Несколько месяцев назад я была в офисе «Арт-форума», главный редактор журнала Скотт Роткопф работал тогда над статьей для каталога выставки «© MURAKAMI». Он уже не первый раз писал о творчестве Мураками. Четырьмя годами раньше, во время Венецианской биеннале 2003 года, его поразила вездесущность художника. «Куда бы я ни посмотрел, повсюду был Мураками, – сказал мне Роткопф. – В то время как две его замечательные работы экспонировались на выставке „Живопись от Раушенберга до Мураками“ в Музее Коррер, сумки Мураками красовались в витрине магазина «Louis Vuitton», а африканские иммигранты продавали на улице их копии. Коллекционеры приехали за оригиналами, туристы покупали дешевые подделки. Мураками завладел биеннале – как вирус. Он не мог этого предвидеть, но его творчество заполонило мировой художественный рынок и рынок моды. Как будто он влил в них свежую кровь». Результатом статьи Роткопфа о Венецианской биеннале стало появление работ Мураками на обложке «Арт-форума».

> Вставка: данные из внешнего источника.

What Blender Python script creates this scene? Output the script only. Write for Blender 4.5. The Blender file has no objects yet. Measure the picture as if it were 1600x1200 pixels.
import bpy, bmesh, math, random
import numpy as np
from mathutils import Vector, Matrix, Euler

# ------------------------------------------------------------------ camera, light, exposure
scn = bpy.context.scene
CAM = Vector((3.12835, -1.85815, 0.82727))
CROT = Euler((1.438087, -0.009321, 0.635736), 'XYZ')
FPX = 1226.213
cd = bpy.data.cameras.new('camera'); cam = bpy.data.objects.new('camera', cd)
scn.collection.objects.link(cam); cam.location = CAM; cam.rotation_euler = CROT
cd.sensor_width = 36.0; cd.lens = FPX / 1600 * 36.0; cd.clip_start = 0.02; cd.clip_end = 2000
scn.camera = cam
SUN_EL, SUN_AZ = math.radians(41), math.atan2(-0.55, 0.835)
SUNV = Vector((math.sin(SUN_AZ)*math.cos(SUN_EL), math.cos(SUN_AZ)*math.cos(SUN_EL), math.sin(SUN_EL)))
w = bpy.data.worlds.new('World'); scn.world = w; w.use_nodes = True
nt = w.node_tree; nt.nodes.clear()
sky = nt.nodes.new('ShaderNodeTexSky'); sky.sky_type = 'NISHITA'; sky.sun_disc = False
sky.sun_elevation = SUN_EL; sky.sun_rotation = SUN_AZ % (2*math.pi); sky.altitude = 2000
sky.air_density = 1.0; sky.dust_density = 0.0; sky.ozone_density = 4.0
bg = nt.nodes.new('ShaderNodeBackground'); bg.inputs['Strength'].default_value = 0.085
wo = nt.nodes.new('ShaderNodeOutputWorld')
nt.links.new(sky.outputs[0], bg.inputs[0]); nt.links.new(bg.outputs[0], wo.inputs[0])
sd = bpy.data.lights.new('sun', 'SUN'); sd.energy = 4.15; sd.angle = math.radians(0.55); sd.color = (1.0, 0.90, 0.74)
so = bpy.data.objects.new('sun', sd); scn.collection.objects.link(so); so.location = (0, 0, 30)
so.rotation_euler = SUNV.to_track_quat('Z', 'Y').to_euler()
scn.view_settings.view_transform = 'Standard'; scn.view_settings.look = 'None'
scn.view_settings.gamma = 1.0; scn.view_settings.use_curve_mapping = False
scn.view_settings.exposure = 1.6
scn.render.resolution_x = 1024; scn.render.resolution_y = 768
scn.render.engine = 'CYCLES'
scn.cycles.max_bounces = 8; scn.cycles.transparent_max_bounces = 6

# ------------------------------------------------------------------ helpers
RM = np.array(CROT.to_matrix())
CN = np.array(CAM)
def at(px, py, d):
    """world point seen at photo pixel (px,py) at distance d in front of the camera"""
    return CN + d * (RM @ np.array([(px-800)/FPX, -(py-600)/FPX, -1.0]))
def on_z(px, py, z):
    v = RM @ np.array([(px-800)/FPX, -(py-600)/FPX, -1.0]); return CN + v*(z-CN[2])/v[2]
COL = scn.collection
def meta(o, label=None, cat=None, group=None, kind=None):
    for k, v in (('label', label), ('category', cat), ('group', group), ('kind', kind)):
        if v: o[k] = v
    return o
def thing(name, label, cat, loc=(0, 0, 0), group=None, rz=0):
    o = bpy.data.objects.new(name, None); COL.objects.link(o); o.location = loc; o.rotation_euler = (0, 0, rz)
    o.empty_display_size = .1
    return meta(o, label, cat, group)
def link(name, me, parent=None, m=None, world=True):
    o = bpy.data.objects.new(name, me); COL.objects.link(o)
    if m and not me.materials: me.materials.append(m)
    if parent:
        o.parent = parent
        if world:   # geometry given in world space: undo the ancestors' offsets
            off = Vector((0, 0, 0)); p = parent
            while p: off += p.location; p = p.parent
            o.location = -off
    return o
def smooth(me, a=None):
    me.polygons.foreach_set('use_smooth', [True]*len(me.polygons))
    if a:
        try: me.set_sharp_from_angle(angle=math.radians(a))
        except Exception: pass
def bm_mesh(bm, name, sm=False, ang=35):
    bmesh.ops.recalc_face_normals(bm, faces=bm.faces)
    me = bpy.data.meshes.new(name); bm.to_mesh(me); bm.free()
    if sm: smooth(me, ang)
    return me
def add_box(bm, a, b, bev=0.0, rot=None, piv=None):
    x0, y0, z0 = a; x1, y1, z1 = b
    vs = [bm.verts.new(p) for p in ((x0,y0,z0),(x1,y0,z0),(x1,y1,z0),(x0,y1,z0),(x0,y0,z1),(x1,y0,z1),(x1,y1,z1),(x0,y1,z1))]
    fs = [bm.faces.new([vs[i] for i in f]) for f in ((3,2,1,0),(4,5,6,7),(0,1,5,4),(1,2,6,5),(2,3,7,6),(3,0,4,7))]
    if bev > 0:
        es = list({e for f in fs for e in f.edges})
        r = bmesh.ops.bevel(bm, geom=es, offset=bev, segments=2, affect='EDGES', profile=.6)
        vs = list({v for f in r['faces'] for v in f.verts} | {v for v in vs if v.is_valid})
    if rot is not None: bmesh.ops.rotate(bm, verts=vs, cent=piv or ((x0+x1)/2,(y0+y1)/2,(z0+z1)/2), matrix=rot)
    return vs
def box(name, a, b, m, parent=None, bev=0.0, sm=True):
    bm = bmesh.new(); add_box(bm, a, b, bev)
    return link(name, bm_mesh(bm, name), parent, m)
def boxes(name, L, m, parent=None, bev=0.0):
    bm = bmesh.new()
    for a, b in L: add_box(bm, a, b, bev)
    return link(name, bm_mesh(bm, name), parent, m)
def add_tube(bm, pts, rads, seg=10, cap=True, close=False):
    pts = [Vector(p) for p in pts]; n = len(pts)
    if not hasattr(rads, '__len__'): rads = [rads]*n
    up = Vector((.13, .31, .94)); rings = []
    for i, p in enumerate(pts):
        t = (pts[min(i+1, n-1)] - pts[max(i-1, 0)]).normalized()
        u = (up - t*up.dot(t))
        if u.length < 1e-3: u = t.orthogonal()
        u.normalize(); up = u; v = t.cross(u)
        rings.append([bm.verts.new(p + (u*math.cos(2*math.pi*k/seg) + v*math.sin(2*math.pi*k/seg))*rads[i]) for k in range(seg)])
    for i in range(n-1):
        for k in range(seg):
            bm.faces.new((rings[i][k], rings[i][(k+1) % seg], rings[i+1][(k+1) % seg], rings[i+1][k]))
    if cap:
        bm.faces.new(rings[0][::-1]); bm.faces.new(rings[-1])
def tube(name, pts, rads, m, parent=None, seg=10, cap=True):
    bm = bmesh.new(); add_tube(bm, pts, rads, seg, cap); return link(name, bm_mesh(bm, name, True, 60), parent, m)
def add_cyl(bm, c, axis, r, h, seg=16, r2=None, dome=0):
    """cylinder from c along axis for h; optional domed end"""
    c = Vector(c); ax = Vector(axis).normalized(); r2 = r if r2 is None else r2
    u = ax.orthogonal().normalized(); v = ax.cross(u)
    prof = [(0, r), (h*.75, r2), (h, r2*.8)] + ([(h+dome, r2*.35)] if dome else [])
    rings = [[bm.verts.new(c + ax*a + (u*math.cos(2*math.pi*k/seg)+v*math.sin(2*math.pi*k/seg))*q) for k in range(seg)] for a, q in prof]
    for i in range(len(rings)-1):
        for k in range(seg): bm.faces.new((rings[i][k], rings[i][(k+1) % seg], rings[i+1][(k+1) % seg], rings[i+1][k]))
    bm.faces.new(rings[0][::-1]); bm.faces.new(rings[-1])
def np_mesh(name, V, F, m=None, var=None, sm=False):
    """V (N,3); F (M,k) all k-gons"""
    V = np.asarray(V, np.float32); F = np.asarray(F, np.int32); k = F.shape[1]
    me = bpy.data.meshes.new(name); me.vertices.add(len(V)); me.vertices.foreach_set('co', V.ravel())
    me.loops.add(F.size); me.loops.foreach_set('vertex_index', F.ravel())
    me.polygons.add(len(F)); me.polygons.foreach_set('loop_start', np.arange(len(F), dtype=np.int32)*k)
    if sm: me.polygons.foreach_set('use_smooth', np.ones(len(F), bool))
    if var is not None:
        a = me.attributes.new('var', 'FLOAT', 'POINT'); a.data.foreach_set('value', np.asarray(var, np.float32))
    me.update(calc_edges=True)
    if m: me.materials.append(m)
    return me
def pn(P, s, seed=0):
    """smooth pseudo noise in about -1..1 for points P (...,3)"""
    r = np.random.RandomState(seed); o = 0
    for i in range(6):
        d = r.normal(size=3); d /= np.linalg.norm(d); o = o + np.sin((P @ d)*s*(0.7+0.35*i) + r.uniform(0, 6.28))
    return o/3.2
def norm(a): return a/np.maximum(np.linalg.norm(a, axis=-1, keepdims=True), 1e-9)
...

«По сравнению с произведениями Такаси Уорхол выглядит как лимонадный киоск или школьный спектакль, – заявил молодой историк искусства. – Уорхол вел бизнес скорее как представитель богемы, нежели как магнат; у него был целый выводок „суперзвезд“, но никто из них не смог сохранить свой статус за пределами его „Фабрики“». В отличие от других последователей Уорхола, которые тащат популярное в сферу искусства, Мураками все переворачивает с ног на голову и пересоздает популярную культуру. «Меня учили, что одна из определяющих предпосылок современного искусства – это неприятие массовой культуры, – сказал Роткопф. – Если бы я добивался быстрого признания в научном мире, то доказывал бы, что Такаси работает внутри данной системы для ее разрушения. Но идея разрушительной сопричастности тривиальна, более того, я не считаю ее жизнеспособной. Что делает искусство Такаси великим и даже пугающим – так это его честное и абсолютно спокойное отношение к индустрии коммерческой культуры».
Я слышала,
что Мураками назвал проект для «Louis Vuitton» «своим писсуаром», и решила спросить об этом Марка Джейкобса – креативного директора французской компании. Когда я поймала Джейкобса по телефону, он находился в своем парижском офисе. В нашей беседе он осмотрительно назвал Мураками художником, а не дизайнером. «Он вовсе не посылал мне эскизов сумок или иных вещей, – объяснил он. – Такаси создавал произведения искусства, а мы использовали их в наших вещах. Полученные нами документы форматом напоминали живописные полотна. В действительности они были очень похожи на картины серии „LV“, которые Такаси продолжал писать». Когда я спросила Джейкобса о фразе про писсуар, было слышно, как он затянулся сигаретой. Джейкобс знаком с миром искусства – он коллекционирует, посещает аукционы, бывает на Венецианской биеннале, – чего нельзя сказать о заказчиках «LV». «Я большой поклонник Марселя Дюшана и его реди-мейдов, – сказал он невозмутимо. – Помещение предмета в несвойственный ему контекст само по себе искусство. Звучит уничижительно, но это не так». Если учесть, что «писсуар» Дюшана (его принятое название – «Фонтан», 1917) считается одним из самых влиятельных произведений XX века, то в этом случае Мураками прямо-таки возвысил свои «LV». Конечно, Джейкобс счастлив увидеть открытый в МОСА бутик «LV» и, конечно, очень рад, что Мураками называет свою работу реди-мейдом. «Это не сувенирная лавка, это больше напоминает перформанс, – сказал он мне. – Происходящее в бутике в контексте художественной выставки тоже может претендовать на статус произведения искусства, как и те произведения искусства, которые мы уносим в сумках».